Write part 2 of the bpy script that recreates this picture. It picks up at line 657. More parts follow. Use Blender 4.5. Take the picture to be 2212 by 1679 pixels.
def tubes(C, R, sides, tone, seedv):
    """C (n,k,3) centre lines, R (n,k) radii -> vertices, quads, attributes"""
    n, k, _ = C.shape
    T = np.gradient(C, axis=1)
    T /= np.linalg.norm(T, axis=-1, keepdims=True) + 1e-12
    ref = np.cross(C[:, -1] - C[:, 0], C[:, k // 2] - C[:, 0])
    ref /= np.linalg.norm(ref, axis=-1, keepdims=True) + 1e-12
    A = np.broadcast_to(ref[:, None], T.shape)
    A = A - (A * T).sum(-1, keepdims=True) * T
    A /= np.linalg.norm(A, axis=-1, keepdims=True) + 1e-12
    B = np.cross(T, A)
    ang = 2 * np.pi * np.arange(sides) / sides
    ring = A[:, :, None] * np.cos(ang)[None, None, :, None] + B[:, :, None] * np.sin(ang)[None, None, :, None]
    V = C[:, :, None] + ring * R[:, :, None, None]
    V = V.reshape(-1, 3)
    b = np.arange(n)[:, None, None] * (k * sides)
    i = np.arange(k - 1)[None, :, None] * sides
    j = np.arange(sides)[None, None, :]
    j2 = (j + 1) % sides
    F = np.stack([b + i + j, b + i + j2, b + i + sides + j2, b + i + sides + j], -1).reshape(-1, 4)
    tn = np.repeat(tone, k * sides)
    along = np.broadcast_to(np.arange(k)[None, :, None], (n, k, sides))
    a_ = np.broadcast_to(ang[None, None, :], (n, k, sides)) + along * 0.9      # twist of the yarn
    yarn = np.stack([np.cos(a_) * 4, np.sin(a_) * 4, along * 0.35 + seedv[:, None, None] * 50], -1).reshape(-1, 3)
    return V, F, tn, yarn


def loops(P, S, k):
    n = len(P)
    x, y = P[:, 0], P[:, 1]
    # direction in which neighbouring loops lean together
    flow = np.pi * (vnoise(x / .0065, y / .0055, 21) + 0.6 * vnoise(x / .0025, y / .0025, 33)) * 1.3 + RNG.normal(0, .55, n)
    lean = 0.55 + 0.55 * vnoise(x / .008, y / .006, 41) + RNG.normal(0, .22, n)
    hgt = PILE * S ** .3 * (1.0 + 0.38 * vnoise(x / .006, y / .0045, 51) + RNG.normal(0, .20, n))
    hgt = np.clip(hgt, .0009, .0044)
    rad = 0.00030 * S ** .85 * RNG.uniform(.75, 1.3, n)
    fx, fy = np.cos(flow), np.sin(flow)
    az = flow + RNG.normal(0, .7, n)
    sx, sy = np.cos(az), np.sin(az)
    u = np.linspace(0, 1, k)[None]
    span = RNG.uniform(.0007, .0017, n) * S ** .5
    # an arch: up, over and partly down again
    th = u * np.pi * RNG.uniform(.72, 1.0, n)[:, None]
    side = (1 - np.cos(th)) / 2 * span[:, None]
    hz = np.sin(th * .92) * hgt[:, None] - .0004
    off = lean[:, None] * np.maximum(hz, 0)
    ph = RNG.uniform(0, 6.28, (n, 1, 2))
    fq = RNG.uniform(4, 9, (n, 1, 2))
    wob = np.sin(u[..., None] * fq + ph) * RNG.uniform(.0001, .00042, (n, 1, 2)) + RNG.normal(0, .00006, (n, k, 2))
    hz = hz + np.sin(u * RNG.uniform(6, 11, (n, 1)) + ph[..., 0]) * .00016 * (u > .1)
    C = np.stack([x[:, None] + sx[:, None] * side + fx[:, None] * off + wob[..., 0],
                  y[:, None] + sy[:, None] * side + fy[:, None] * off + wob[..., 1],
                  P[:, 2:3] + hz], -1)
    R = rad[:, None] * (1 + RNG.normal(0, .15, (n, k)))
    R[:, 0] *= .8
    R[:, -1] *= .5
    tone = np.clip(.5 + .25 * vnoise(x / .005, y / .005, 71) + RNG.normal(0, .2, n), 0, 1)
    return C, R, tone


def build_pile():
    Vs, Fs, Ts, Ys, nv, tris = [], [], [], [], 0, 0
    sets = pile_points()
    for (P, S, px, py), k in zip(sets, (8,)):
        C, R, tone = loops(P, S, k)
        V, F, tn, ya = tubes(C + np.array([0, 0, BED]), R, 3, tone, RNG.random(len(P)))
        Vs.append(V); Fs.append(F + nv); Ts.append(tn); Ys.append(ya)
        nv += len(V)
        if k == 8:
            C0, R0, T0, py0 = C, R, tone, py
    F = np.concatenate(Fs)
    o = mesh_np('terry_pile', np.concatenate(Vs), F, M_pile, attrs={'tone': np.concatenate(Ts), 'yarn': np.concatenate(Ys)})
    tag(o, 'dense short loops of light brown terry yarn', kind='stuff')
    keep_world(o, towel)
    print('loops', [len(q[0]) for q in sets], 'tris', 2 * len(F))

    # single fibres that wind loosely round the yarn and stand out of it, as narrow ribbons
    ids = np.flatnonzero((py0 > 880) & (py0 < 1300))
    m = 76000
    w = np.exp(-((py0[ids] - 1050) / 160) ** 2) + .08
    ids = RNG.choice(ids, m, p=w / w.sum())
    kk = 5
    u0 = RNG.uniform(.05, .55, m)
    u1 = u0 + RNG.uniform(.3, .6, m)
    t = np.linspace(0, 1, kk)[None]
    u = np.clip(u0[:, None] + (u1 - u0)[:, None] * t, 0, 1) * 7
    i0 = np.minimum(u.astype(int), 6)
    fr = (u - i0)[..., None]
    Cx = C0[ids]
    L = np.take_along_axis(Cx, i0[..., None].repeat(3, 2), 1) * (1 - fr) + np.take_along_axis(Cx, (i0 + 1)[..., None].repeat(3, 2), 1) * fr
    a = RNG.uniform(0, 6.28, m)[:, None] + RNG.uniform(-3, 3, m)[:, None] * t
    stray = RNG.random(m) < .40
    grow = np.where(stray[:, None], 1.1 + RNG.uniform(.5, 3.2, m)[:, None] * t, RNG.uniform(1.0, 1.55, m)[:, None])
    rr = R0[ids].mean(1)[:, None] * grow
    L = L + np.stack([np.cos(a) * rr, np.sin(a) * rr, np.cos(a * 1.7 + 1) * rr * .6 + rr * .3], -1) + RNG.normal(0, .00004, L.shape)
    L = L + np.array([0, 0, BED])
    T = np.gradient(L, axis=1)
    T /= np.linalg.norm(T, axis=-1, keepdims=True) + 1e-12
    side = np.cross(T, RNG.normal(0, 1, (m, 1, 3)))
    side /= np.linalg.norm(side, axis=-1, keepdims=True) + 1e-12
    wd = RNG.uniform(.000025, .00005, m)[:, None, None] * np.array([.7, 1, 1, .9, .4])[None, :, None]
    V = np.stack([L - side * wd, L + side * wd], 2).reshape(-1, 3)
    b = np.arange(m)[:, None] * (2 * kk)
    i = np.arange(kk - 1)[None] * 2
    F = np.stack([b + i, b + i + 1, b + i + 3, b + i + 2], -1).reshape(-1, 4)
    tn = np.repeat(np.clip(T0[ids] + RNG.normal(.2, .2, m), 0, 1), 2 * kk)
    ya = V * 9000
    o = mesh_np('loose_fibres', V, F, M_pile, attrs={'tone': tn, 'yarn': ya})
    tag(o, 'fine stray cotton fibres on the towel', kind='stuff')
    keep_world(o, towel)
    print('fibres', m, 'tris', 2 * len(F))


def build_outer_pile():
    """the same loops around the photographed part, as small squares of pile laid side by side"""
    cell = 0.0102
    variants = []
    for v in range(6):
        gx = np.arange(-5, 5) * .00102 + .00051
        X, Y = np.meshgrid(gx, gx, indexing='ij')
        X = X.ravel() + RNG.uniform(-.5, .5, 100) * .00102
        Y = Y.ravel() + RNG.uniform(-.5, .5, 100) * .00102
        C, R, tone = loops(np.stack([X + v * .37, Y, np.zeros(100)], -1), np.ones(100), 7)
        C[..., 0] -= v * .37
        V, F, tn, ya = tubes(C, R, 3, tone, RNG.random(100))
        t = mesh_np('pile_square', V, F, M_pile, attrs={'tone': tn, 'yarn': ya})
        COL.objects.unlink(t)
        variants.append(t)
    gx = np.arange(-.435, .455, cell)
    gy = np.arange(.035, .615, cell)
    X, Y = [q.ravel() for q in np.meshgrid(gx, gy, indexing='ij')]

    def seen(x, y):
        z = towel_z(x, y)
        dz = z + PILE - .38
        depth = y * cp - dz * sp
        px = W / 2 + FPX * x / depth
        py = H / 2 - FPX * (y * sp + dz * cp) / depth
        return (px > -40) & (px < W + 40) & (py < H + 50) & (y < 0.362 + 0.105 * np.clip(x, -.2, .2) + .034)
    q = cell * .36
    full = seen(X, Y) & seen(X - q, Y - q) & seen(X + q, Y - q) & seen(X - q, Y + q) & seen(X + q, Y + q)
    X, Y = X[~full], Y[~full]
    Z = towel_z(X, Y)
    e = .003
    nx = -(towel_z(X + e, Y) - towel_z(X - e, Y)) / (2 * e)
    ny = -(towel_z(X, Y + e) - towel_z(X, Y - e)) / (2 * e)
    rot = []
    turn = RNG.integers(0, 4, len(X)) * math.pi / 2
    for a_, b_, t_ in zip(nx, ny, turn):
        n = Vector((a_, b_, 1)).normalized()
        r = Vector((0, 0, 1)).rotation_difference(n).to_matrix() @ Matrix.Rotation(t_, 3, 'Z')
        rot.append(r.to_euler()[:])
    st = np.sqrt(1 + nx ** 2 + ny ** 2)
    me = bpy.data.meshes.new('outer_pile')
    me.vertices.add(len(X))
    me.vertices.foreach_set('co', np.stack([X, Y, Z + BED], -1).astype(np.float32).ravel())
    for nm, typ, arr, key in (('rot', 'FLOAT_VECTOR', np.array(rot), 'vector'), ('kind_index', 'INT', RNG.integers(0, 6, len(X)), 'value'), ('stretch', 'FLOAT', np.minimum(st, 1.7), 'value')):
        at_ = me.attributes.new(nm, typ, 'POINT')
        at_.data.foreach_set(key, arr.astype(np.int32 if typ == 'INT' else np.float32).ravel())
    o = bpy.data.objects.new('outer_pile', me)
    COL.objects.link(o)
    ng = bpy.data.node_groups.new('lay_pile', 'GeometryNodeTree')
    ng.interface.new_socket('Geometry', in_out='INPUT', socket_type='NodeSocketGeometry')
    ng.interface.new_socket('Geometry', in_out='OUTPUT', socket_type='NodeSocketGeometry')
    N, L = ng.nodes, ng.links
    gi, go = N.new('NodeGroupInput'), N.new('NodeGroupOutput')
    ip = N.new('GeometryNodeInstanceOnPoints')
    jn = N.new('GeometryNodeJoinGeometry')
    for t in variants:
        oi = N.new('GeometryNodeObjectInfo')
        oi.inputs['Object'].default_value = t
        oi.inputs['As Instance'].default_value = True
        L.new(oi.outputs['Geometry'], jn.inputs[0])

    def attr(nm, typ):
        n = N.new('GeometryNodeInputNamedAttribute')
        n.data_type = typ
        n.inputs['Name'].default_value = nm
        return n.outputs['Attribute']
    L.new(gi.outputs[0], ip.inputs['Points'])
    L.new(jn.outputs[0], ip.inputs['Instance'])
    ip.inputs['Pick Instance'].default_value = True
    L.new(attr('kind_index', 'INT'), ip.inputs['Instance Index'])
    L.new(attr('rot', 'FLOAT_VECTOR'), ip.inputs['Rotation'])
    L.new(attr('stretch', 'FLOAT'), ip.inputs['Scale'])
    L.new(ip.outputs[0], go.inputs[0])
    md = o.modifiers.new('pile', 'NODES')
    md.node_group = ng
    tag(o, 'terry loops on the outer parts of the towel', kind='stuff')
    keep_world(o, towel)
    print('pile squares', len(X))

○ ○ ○

__EXERCISE PROMPT__
Set down verbatim only the lines between the start of the data above and the line with "return V, F, tn, yarn", both boundaries included.

__RESULT FOR THIS TASK__
Write part 2 of the bpy script that recreates this picture. It picks up at line 657. More parts follow. Use Blender 4.5. Take the picture to be 2212 by 1679 pixels.
def tubes(C, R, sides, tone, seedv):
    """C (n,k,3) centre lines, R (n,k) radii -> vertices, quads, attributes"""
    n, k, _ = C.shape
    T = np.gradient(C, axis=1)
    T /= np.linalg.norm(T, axis=-1, keepdims=True) + 1e-12
    ref = np.cross(C[:, -1] - C[:, 0], C[:, k // 2] - C[:, 0])
    ref /= np.linalg.norm(ref, axis=-1, keepdims=True) + 1e-12
    A = np.broadcast_to(ref[:, None], T.shape)
    A = A - (A * T).sum(-1, keepdims=True) * T
    A /= np.linalg.norm(A, axis=-1, keepdims=True) + 1e-12
    B = np.cross(T, A)
    ang = 2 * np.pi * np.arange(sides) / sides
    ring = A[:, :, None] * np.cos(ang)[None, None, :, None] + B[:, :, None] * np.sin(ang)[None, None, :, None]
    V = C[:, :, None] + ring * R[:, :, None, None]
    V = V.reshape(-1, 3)
    b = np.arange(n)[:, None, None] * (k * sides)
    i = np.arange(k - 1)[None, :, None] * sides
    j = np.arange(sides)[None, None, :]
    j2 = (j + 1) % sides
    F = np.stack([b + i + j, b + i + j2, b + i + sides + j2, b + i + sides + j], -1).reshape(-1, 4)
    tn = np.repeat(tone, k * sides)
    along = np.broadcast_to(np.arange(k)[None, :, None], (n, k, sides))
    a_ = np.broadcast_to(ang[None, None, :], (n, k, sides)) + along * 0.9      # twist of the yarn
    yarn = np.stack([np.cos(a_) * 4, np.sin(a_) * 4, along * 0.35 + seedv[:, None, None] * 50], -1).reshape(-1, 3)
    return V, F, tn, yarn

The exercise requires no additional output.